John Campion, an assertive Oedipus from statesmanly start to bloody finish, begins by coming down to sit on the front lip of the rectangular enclosure behind which the entire backstage is exposed. "Why are you here?" he asks reasonably, addressing us, though the Chorus Leader (Thomas Derrah), spokesman for a Thebes ravaged by war and plague, answers. The exchange, partly in Greek, is formal, but the translation by Stephen Berg and Diskin Clay is streamlined and vivid, full of images of heat and rot. Then the Depression-era-clad eight-person Chorus adds its operatically trained, many-pronged voice to the fray, ratcheting up the primal tensions of the piece and bringing closer to the center the sick, bedraggled populace, loyal to its leader but desperate for relief.

For the amplified heterophonic score, Ziporyn, who is head of music and theater arts at MIT and a member of Bang on a Can All-Stars, melds Western and Eastern instruments and styles, mixing melodious — and sometimes screeching — cello, bass, keyboards, and guitar with Chinese and Javanese percussion. The rich-toned part singing is similarly contrasted with Indonesian vocalist I Nyoman Catra’s arresting but more abrasive sound. Catra also epitomizes the theater piece’s subtle choreography, augmenting a solo stasimon, for example, by slow-motion movement that shifts between balance and imbalance. Elsewhere, the Chorus moves sideways across the stage like a tight, swaying knot.
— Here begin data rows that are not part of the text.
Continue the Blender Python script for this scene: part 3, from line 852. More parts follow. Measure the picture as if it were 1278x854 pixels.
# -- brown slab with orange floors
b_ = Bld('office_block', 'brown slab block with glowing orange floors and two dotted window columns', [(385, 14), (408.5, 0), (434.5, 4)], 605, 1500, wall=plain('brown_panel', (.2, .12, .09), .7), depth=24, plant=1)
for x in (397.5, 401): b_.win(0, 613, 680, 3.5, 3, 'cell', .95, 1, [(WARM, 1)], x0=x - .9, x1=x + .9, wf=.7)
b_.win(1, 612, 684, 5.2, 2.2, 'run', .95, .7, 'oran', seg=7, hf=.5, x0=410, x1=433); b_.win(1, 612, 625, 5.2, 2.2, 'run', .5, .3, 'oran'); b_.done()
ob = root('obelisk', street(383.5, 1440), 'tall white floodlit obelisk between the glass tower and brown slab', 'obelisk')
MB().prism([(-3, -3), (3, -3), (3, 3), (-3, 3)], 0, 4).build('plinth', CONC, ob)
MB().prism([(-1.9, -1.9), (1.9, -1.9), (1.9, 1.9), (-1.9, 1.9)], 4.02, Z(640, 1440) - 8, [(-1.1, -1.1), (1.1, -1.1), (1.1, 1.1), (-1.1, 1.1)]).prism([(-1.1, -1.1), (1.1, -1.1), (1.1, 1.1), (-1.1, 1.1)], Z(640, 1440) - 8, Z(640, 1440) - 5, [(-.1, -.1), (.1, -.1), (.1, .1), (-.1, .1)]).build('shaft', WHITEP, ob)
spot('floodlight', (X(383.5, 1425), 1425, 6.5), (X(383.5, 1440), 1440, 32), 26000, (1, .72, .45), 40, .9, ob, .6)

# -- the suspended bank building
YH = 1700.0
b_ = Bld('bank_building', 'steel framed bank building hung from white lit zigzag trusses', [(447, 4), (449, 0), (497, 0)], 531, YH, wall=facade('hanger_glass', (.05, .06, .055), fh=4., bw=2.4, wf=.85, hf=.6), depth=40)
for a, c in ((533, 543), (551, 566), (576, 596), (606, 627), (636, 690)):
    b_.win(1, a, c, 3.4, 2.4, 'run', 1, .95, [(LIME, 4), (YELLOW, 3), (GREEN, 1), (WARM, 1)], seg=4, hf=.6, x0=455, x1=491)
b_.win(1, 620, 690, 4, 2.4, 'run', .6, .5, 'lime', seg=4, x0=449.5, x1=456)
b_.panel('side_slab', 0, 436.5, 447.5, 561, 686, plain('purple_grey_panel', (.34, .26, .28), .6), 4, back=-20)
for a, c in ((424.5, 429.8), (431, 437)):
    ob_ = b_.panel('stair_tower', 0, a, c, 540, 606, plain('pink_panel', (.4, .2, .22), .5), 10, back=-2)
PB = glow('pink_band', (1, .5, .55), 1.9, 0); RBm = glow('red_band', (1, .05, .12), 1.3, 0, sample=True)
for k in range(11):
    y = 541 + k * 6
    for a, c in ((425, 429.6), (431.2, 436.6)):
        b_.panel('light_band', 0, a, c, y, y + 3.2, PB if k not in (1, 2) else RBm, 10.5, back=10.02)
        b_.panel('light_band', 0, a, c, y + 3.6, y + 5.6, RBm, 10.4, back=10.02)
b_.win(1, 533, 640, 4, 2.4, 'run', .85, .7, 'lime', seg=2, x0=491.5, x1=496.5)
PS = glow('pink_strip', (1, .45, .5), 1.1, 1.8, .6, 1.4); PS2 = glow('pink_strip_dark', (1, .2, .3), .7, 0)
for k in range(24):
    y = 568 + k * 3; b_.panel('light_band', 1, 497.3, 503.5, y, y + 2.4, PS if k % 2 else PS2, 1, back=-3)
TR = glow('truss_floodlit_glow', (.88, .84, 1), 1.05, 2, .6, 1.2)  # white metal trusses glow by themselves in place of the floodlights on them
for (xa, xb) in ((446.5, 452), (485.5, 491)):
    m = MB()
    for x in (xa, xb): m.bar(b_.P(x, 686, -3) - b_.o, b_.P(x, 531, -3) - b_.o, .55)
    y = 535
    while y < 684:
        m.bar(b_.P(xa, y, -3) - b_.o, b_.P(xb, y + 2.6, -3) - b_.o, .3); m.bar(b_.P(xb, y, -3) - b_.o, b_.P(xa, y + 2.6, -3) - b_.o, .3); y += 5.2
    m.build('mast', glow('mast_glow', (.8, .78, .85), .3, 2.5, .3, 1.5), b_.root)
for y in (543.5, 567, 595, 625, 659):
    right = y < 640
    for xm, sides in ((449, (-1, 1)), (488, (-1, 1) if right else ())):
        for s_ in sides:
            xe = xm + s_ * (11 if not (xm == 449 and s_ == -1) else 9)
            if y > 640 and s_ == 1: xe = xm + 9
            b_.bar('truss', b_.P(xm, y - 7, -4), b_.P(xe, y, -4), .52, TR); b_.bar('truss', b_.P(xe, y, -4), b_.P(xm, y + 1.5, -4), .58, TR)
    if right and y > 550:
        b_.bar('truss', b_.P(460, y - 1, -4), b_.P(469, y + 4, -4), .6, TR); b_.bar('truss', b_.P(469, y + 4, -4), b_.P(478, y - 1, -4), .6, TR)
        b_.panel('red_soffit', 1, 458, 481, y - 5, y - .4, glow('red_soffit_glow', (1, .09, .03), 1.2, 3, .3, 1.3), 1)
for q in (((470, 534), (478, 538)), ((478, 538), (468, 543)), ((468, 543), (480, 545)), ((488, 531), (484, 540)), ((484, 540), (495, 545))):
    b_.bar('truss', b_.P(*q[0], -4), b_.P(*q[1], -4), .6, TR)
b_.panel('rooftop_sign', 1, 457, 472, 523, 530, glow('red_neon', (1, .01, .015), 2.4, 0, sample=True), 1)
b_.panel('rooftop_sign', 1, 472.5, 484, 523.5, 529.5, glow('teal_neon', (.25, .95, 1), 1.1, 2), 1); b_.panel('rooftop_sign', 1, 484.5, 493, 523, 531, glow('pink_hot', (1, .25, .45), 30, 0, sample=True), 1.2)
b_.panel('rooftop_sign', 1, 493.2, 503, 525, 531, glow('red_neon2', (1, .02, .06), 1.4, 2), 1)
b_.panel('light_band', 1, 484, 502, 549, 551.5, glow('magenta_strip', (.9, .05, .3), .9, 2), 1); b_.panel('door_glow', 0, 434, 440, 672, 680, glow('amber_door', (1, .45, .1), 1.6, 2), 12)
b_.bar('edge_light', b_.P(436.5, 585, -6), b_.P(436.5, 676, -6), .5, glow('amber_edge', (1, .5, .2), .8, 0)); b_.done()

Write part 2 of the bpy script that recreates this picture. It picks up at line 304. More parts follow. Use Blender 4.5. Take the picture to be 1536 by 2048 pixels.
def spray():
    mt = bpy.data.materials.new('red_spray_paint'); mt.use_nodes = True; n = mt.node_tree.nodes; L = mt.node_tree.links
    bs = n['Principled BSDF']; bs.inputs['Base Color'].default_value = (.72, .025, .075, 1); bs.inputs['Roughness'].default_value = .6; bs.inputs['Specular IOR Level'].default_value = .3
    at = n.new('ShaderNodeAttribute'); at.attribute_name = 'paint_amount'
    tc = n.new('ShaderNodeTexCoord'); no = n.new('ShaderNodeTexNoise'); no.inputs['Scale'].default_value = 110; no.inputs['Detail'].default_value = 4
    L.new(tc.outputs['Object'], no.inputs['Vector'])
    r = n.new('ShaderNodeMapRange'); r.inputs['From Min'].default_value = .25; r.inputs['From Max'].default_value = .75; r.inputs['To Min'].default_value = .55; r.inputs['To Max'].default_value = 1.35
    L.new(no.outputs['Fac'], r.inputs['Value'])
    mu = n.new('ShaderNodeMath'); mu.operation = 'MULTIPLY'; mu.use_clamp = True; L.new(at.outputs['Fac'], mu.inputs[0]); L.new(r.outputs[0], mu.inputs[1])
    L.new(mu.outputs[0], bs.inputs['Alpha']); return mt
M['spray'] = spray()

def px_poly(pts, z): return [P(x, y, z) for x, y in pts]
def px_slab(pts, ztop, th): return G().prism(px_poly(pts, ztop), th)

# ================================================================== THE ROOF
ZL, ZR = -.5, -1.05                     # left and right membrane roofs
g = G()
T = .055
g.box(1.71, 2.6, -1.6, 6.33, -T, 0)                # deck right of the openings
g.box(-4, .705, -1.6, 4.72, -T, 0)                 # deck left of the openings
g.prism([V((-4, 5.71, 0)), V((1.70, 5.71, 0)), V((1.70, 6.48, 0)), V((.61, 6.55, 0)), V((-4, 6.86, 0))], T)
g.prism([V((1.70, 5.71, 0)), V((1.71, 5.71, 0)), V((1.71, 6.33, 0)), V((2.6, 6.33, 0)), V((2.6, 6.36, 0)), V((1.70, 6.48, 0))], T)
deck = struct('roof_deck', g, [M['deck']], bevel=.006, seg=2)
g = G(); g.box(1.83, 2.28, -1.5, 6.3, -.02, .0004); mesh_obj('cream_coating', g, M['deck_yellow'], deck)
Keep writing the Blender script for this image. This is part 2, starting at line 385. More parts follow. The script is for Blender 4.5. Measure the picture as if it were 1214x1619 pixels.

Even without the embellishments of music and movement, this Oedipus would not be your grandfather’s mix of Freud, forensics, and learning the consequences of temper, hubris, and trying to outfox fate. Modern images abound, from the Chorus’s propping of photographs of dead loved ones against the lip of the rectangle to the business-suited mannequin corpse strung up in harness over the playing space. Striding or crouching, in boots and military overcoat, Campion is a seductive but bullying Oedipus whose agitation dissipates into something like wretched composure when, revealed facing upstage at a long dressing table, blind, bloody, and shirtless, he pours subdued, rumbling misery into his final exchanges with the Chorus and its Leader. (One caveat: whatever Oedipus is up to behind that insufficiently opaque curtain, presumably applying blood and gore, it’s distracting.)

But Woodruff’s vision of a soothing-dictator Oedipus is tame next to the white-faced, desperately smiling Jocasta electrifyingly personified, in spike heels and increasing déshabillé, by Stephanie Roth-Haberle. Hers is a highly physical, even antic performance in which hysteria brims just beneath a public mask on which desperation dukes it out with frantically chipper damage control. Woodruff has eliminated the play’s final speech, in which the Chorus Leader cautions us to count no man happy until he’s dodged the last bullet. But Roth’s final crawl upstage to collapse in a bedraggled heap says all you need to know about humankind brought low.